__GOAL__
Each line below must be set down exactly; omit any image you find.
+ + + + + + +
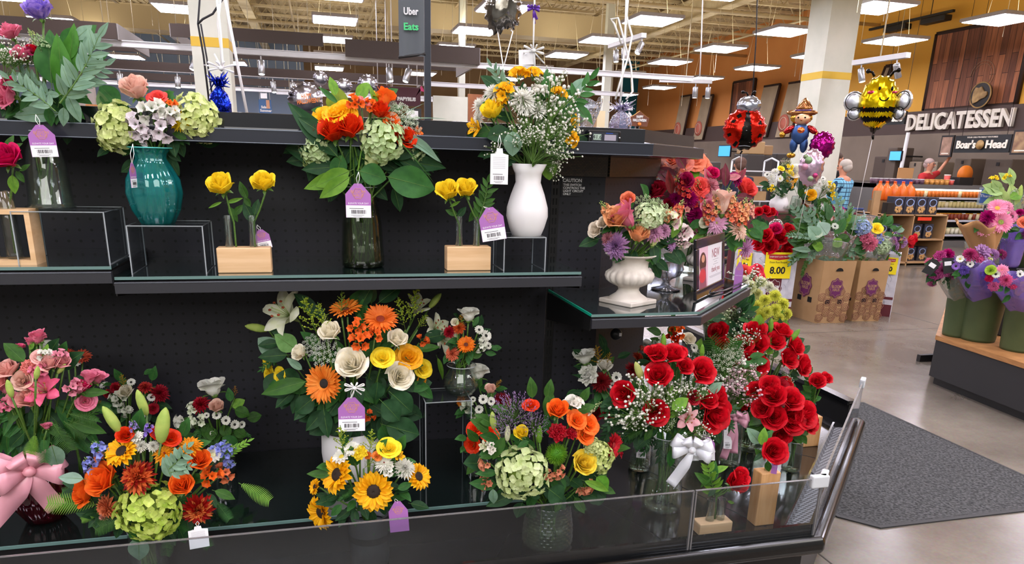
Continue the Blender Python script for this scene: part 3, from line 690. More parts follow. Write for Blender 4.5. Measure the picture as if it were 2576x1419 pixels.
# perforated grille along the corner
g_, t_, b2_, o2_ = nt('grille'); N_ = t_.nodes.new
tc_ = N_('ShaderNodeTexCoord'); mp_ = N_('ShaderNodeMapping'); mp_.inputs['Rotation'].default_value = (0, 0, RAD(-45)); mp_.inputs['Scale'].default_value = (44, 88, 1); br_ = N_('ShaderNodeTexBrick')
for k_, v_ in (('Color1', (.006, .006, .007, 1)), ('Color2', (.006, .006, .007, 1)), ('Mortar', (.33, .34, .36, 1))): br_.inputs[k_].default_value = v_
br_.inputs['Scale'].default_value = 1; br_.inputs['Mortar Size'].default_value = .2; br_.inputs['Brick Width'].default_value = 1; br_.inputs['Row Height'].default_value = 1
t_.links.new(tc_.outputs['Object'], mp_.inputs[0]); t_.links.new(mp_.outputs[0], br_.inputs[0]); t_.links.new(br_.outputs[0], b2_.inputs['Base Color']); b2_.inputs['Roughness'].default_value = .4
M = MB().prism([(1.38, 1.755), (1.462, 1.755), (1.90, 2.193), (1.82, 2.193)], ZD-.035, ZD-.030); cpart(M, 'perforated_grille', g_)
M = MB().prism([(1.825, 2.2), (1.907, 2.2), (2.345, 2.638), (2.27, 2.642)], ZD-.035, ZD-.030); cpart(M, 'perforated_grille', g_)
M = MB().prism([(1.376, 1.755), (1.384, 1.755), (2.204, 2.57), (2.196, 2.574)], ZD-.03, ZD+.028); cpart(M, 'deck_lip', mat('lip_black', '#0a0a0b', .2, coat=.5))
M = MB().prism([(2.20, 2.57), (2.20, 4.3), (2.36, 4.3), (2.36, 2.64), (2.27, 2.645)], ZD-.04, ZD-.035); cpart(M, 'side_tray', BLK)
M = MB().box(2.345, 2.37, 2.66, 4.3, .3, .575); cpart(M, 'side_wall', mat('wall_black', '#08080a', .6))
M = MB().box(2.335, 2.385, 2.66, 4.3, .57, .59); cpart(M, 'side_cap', BLKG)
# clear guard panels with white corner clips
def guard(a, b, z0, z1):
    a = V(a); b = V(b); d = (b-a).normalized(); n = V((d.y, -d.x))*.003
    M = MB().prism([tuple(a+n), tuple(b+n), tuple(b-n), tuple(a-n)], z0, z1); g = cpart(M, 'guard_panel', clear('guard_acrylic', '#eef1f3', .8, .012, '#9aa2aa'))
    M = MB(); e = .0013
    def bar(p, q, za, zb):
        p = V(p); q = V(q); nn = n.normalized()*.0036; M.prism([tuple(p+nn), tuple(q+nn), tuple(q-nn), tuple(p-nn)], za, zb)
    bar(a, b, z1-e, z1+e*.5); bar(a, a+d*.004, z0, z1); bar(b-d*.004, b, z0, z1)
    M.obj('polished_edge', clear('guard_edge', '#c9cdd0', 1.2, .3, '#b8b4b4', .2), g)
guard((XL, 1.728), (1.03, 1.728), .50, .70); guard((1.035, 1.728), (1.47, 1.728), .50, .70); guard((1.475, 1.732), (2.372, 2.629), .50, .70)
CLIP = mat('clip_white', '#c8ccd0', .35)
for p, a in (((1.46, 1.728), 0), ((1.49, 1.745), 45), ((2.362, 2.62), 45)):
    M = MB().bbox(-.03, .03, -.011, .011, .672, .712, .004, T=Matrix.Translation((p[0], p[1], 0)) @ Matrix.Rotation(RAD(a), 4, 'Z')); cpart(M, 'guard_clip', CLIP)
# pegboard back panels and slotted uprights
def peg(a, b, z0, z1):
    a = V(a); b = V(b); L = (b-a).length; an = atan2(b.y-a.y, b.x-a.x); M = MB().box(0, L, 0, .012, z0, z1)
    o = M.obj('pegboard_panel', PEG, case, (a.x, a.y-2.2, 0)); o.rotation_euler = (0, 0, an); return o
peg((XL, YP), (-1.1, YP), .44, 1.70); peg((-1.098, YP), (.780, YP), .44, 1.70); peg((.812, YP), (.985, YP), .44, 1.70); peg((.985, YP), (1.36, YP+.375), .44, 1.70); peg((1.36, YP+.375), (1.36, 4.3), .44, 1.70)
for X in (-1.115, .782):
    M = MB().box(X, X+.03, YP-.006, YP+.02, .44, 1.70)
    u = cpart(M, 'slotted_upright', mat('upright', '#0a0a0c', .4)); M = MB()
    for k in range(30):
        for s in (.007, .018): M.box(X+s, X+s+.005, YP-.0068, YP-.006, .66+k*.034, .682+k*.034)
    M.obj('slot', mat('slot_dark', '#000000', .9), u)
zv = oy(1439, 443, YP).z
M = MB().box(XL, -.35, YP-.010, YP, 1.66, 1.72).box(.60, .985, YP-.014, YP-.002, zv, 1.643)
weave, t_, b2_, o2_ = nt('cane_weave'); br_ = t_.nodes.new('ShaderNodeTexBrick'); tc_ = t_.nodes.new('ShaderNodeTexCoord'); mp_ = t_.nodes.new('ShaderNodeMapping'); mp_.inputs['Rotation'].default_value = (RAD(90), 0, 0)
for k_, v_ in (('Color1', lin('#4a3826')), ('Color2', lin('#362a1e')), ('Mortar', lin('#0c0a08'))): br_.inputs[k_].default_value = v_
br_.inputs['Scale'].default_value = 45; br_.inputs['Mortar Size'].default_value = .03; t_.links.new(tc_.outputs['Object'], mp_.inputs[0]); t_.links.new(mp_.outputs[0], br_.inputs[0]); t_.links.new(br_.outputs[0], b2_.inputs['Base Color'])
cpart(M, 'woven_valance', weave)
o_ = MB().box(0, .53, -.014, -.002, zv, 1.643).obj('woven_valance', weave, case, (.985, YP-2.2, 0)); o_.rotation_euler = (0, 0, RAD(45))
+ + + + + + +
__EXPECTED ANSWER__
Continue the Blender Python script for this scene: part 3, from line 690. More parts follow. Write for Blender 4.5. Measure the picture as if it were 2576x1419 pixels.
# perforated grille along the corner
g_, t_, b2_, o2_ = nt('grille'); N_ = t_.nodes.new
tc_ = N_('ShaderNodeTexCoord'); mp_ = N_('ShaderNodeMapping'); mp_.inputs['Rotation'].default_value = (0, 0, RAD(-45)); mp_.inputs['Scale'].default_value = (44, 88, 1); br_ = N_('ShaderNodeTexBrick')
for k_, v_ in (('Color1', (.006, .006, .007, 1)), ('Color2', (.006, .006, .007, 1)), ('Mortar', (.33, .34, .36, 1))): br_.inputs[k_].default_value = v_
br_.inputs['Scale'].default_value = 1; br_.inputs['Mortar Size'].default_value = .2; br_.inputs['Brick Width'].default_value = 1; br_.inputs['Row Height'].default_value = 1
t_.links.new(tc_.outputs['Object'], mp_.inputs[0]); t_.links.new(mp_.outputs[0], br_.inputs[0]); t_.links.new(br_.outputs[0], b2_.inputs['Base Color']); b2_.inputs['Roughness'].default_value = .4
M = MB().prism([(1.38, 1.755), (1.462, 1.755), (1.90, 2.193), (1.82, 2.193)], ZD-.035, ZD-.030); cpart(M, 'perforated_grille', g_)
M = MB().prism([(1.825, 2.2), (1.907, 2.2), (2.345, 2.638), (2.27, 2.642)], ZD-.035, ZD-.030); cpart(M, 'perforated_grille', g_)
M = MB().prism([(1.376, 1.755), (1.384, 1.755), (2.204, 2.57), (2.196, 2.574)], ZD-.03, ZD+.028); cpart(M, 'deck_lip', mat('lip_black', '#0a0a0b', .2, coat=.5))
M = MB().prism([(2.20, 2.57), (2.20, 4.3), (2.36, 4.3), (2.36, 2.64), (2.27, 2.645)], ZD-.04, ZD-.035); cpart(M, 'side_tray', BLK)
M = MB().box(2.345, 2.37, 2.66, 4.3, .3, .575); cpart(M, 'side_wall', mat('wall_black', '#08080a', .6))
M = MB().box(2.335, 2.385, 2.66, 4.3, .57, .59); cpart(M, 'side_cap', BLKG)
# clear guard panels with white corner clips
def guard(a, b, z0, z1):
    a = V(a); b = V(b); d = (b-a).normalized(); n = V((d.y, -d.x))*.003
    M = MB().prism([tuple(a+n), tuple(b+n), tuple(b-n), tuple(a-n)], z0, z1); g = cpart(M, 'guard_panel', clear('guard_acrylic', '#eef1f3', .8, .012, '#9aa2aa'))
    M = MB(); e = .0013
    def bar(p, q, za, zb):
        p = V(p); q = V(q); nn = n.normalized()*.0036; M.prism([tuple(p+nn), tuple(q+nn), tuple(q-nn), tuple(p-nn)], za, zb)
    bar(a, b, z1-e, z1+e*.5); bar(a, a+d*.004, z0, z1); bar(b-d*.004, b, z0, z1)
    M.obj('polished_edge', clear('guard_edge', '#c9cdd0', 1.2, .3, '#b8b4b4', .2), g)
guard((XL, 1.728), (1.03, 1.728), .50, .70); guard((1.035, 1.728), (1.47, 1.728), .50, .70); guard((1.475, 1.732), (2.372, 2.629), .50, .70)
CLIP = mat('clip_white', '#c8ccd0', .35)
for p, a in (((1.46, 1.728), 0), ((1.49, 1.745), 45), ((2.362, 2.62), 45)):
    M = MB().bbox(-.03, .03, -.011, .011, .672, .712, .004, T=Matrix.Translation((p[0], p[1], 0)) @ Matrix.Rotation(RAD(a), 4, 'Z')); cpart(M, 'guard_clip', CLIP)
# pegboard back panels and slotted uprights
def peg(a, b, z0, z1):
    a = V(a); b = V(b); L = (b-a).length; an = atan2(b.y-a.y, b.x-a.x); M = MB().box(0, L, 0, .012, z0, z1)
    o = M.obj('pegboard_panel', PEG, case, (a.x, a.y-2.2, 0)); o.rotation_euler = (0, 0, an); return o
peg((XL, YP), (-1.1, YP), .44, 1.70); peg((-1.098, YP), (.780, YP), .44, 1.70); peg((.812, YP), (.985, YP), .44, 1.70); peg((.985, YP), (1.36, YP+.375), .44, 1.70); peg((1.36, YP+.375), (1.36, 4.3), .44, 1.70)
for X in (-1.115, .782):
    M = MB().box(X, X+.03, YP-.006, YP+.02, .44, 1.70)
    u = cpart(M, 'slotted_upright', mat('upright', '#0a0a0c', .4)); M = MB()
    for k in range(30):
        for s in (.007, .018): M.box(X+s, X+s+.005, YP-.0068, YP-.006, .66+k*.034, .682+k*.034)
    M.obj('slot', mat('slot_dark', '#000000', .9), u)
zv = oy(1439, 443, YP).z
M = MB().box(XL, -.35, YP-.010, YP, 1.66, 1.72).box(.60, .985, YP-.014, YP-.002, zv, 1.643)
weave, t_, b2_, o2_ = nt('cane_weave'); br_ = t_.nodes.new('ShaderNodeTexBrick'); tc_ = t_.nodes.new('ShaderNodeTexCoord'); mp_ = t_.nodes.new('ShaderNodeMapping'); mp_.inputs['Rotation'].default_value = (RAD(90), 0, 0)
for k_, v_ in (('Color1', lin('#4a3826')), ('Color2', lin('#362a1e')), ('Mortar', lin('#0c0a08'))): br_.inputs[k_].default_value = v_
br_.inputs['Scale'].default_value = 45; br_.inputs['Mortar Size'].default_value = .03; t_.links.new(tc_.outputs['Object'], mp_.inputs[0]); t_.links.new(mp_.outputs[0], br_.inputs[0]); t_.links.new(br_.outputs[0], b2_.inputs['Base Color'])
cpart(M, 'woven_valance', weave)
o_ = MB().box(0, .53, -.014, -.002, zv, 1.643).obj('woven_valance', weave, case, (.985, YP-2.2, 0)); o_.rotation_euler = (0, 0, RAD(45))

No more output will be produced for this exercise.